◆ **PROMPT**: Each line from the start of the data below through the one containing "COL = S.collection" must be reproduced exactly.
===== PROVIDED DATA =====
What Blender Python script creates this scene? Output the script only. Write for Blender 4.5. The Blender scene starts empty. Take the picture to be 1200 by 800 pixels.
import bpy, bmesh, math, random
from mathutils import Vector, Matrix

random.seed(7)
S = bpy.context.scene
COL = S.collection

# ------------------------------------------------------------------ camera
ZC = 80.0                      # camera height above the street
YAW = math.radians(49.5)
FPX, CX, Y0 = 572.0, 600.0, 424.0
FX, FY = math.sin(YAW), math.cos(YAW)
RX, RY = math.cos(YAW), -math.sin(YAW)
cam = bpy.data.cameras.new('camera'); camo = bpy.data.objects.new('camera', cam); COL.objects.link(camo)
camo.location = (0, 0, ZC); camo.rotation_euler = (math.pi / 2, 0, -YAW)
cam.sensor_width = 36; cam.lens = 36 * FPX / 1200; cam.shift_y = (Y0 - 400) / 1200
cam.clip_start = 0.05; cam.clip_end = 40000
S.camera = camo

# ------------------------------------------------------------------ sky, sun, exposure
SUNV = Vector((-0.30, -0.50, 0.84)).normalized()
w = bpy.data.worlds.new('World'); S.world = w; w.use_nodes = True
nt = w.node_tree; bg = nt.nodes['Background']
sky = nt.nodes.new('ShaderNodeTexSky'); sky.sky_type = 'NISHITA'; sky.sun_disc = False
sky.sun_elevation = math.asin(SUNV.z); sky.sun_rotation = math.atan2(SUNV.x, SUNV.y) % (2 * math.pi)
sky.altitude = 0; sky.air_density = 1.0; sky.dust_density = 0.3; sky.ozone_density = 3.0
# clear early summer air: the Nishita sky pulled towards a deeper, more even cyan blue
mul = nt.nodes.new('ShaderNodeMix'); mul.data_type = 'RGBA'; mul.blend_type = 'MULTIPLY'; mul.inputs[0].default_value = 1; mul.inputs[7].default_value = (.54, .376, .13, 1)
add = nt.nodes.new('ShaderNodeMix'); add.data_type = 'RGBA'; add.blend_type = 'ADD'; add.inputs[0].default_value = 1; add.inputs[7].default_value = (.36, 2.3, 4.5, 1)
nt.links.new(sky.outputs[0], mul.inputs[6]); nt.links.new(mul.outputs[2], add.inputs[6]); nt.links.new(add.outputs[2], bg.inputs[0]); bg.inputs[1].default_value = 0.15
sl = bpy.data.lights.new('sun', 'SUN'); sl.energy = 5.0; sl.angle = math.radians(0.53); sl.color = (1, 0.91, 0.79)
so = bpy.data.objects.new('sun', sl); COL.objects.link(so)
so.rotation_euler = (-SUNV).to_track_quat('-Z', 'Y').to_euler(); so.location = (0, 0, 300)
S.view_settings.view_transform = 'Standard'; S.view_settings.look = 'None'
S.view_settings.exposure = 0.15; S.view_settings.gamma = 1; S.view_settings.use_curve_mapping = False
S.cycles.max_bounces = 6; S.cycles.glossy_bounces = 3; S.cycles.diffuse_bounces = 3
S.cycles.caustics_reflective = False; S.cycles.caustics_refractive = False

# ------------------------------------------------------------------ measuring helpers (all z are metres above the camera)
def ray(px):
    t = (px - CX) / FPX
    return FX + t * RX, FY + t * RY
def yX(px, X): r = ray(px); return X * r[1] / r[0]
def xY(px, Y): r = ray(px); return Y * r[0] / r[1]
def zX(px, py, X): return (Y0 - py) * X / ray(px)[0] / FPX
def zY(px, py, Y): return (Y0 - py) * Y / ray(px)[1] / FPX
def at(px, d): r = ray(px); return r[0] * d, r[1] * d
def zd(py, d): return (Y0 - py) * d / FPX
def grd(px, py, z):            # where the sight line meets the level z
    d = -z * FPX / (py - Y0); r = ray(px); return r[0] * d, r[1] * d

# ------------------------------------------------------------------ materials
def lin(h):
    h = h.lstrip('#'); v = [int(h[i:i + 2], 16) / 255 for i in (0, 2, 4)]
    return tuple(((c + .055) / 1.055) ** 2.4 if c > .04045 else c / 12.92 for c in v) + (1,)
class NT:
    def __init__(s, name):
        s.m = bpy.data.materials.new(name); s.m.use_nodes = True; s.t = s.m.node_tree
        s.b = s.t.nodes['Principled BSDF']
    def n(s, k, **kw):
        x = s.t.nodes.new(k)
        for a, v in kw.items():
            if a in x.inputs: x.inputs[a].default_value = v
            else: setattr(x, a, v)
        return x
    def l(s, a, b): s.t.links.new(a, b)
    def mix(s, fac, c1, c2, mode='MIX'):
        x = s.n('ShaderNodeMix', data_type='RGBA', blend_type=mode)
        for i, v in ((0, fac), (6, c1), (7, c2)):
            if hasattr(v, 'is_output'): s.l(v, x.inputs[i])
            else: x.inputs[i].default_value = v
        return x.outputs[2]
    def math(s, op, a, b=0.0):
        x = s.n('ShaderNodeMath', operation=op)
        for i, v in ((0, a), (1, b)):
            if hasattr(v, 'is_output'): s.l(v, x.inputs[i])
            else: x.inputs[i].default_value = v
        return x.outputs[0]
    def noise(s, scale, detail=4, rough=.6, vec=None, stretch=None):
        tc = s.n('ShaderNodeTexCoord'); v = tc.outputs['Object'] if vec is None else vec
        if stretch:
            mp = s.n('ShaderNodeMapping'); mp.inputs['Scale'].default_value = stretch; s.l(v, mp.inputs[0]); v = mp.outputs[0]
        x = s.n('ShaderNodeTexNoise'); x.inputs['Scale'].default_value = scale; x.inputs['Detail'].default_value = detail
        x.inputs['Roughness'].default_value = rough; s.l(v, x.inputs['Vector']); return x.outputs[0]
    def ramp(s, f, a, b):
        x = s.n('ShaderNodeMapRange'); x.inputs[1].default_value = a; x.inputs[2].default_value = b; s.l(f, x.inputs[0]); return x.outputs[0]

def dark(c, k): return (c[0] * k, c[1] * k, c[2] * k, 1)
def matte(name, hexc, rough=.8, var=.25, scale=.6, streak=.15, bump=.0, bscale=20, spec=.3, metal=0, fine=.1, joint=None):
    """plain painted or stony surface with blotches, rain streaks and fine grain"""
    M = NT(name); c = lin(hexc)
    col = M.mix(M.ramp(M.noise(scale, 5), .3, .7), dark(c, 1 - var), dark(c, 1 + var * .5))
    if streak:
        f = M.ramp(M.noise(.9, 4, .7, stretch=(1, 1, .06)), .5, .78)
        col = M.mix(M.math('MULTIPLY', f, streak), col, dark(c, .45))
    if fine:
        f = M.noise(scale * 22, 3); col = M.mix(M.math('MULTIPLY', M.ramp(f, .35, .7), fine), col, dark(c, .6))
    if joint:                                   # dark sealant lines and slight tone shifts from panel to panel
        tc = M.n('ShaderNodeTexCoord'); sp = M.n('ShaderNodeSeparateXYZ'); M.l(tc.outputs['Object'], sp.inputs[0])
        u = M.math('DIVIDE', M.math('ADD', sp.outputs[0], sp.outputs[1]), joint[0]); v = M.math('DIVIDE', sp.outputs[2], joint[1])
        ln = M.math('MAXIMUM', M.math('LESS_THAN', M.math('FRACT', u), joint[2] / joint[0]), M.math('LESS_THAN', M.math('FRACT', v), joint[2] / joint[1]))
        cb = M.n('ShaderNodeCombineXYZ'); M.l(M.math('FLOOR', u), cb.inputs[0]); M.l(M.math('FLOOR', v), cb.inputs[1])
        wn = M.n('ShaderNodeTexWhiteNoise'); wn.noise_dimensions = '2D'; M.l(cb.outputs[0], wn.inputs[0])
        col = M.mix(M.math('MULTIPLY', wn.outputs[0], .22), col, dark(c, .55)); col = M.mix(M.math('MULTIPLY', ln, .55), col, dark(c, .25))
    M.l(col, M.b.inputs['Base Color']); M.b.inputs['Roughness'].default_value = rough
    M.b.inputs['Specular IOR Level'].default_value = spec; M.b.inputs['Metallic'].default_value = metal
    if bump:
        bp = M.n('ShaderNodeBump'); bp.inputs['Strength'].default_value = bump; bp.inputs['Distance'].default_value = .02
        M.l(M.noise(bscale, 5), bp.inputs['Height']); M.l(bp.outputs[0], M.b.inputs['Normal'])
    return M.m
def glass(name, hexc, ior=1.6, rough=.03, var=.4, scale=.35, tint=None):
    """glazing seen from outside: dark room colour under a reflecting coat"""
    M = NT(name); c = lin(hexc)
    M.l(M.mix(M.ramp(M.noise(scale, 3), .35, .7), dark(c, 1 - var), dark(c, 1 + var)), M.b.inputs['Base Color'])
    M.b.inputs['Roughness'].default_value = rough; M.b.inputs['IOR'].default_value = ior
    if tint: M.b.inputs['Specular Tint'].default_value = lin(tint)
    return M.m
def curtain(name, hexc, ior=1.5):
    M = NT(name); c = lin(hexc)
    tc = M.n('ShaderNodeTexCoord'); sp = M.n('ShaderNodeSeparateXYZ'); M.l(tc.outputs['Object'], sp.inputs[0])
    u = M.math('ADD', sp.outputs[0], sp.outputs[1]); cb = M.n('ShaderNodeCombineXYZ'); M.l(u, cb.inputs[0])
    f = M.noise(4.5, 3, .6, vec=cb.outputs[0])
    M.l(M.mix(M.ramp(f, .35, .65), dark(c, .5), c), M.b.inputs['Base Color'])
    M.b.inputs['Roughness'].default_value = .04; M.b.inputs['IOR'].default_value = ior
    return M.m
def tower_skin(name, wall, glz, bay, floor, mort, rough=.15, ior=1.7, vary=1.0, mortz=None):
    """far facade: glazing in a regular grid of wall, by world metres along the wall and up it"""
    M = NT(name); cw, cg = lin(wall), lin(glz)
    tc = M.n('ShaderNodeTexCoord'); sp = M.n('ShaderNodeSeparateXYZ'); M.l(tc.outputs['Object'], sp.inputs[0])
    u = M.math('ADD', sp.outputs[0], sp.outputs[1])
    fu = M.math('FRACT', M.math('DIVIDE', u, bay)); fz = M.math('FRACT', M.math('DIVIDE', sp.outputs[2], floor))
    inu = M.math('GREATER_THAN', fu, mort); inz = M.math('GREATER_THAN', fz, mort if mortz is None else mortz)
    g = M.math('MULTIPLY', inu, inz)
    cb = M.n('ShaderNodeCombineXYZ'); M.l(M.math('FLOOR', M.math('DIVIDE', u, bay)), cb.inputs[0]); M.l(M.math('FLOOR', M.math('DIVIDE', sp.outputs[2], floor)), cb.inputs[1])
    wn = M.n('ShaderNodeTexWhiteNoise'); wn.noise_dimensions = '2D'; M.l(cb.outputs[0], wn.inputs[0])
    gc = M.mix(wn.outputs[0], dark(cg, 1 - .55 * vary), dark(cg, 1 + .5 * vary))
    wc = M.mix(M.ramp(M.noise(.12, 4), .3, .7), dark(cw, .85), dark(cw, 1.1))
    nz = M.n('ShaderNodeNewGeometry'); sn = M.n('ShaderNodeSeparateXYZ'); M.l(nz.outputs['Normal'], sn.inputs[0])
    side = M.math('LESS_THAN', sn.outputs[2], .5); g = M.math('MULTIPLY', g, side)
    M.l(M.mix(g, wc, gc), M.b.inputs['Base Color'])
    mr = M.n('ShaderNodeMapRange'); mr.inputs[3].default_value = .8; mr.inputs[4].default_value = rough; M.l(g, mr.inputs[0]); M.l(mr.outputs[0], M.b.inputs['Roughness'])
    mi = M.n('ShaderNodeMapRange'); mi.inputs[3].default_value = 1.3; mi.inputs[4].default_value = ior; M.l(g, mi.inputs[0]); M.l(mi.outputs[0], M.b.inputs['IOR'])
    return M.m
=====
◆ **WRITTEN ANSWER**:
What Blender Python script creates this scene? Output the script only. Write for Blender 4.5. The Blender scene starts empty. Take the picture to be 1200 by 800 pixels.
import bpy, bmesh, math, random
from mathutils import Vector, Matrix

random.seed(7)
S = bpy.context.scene
COL = S.collection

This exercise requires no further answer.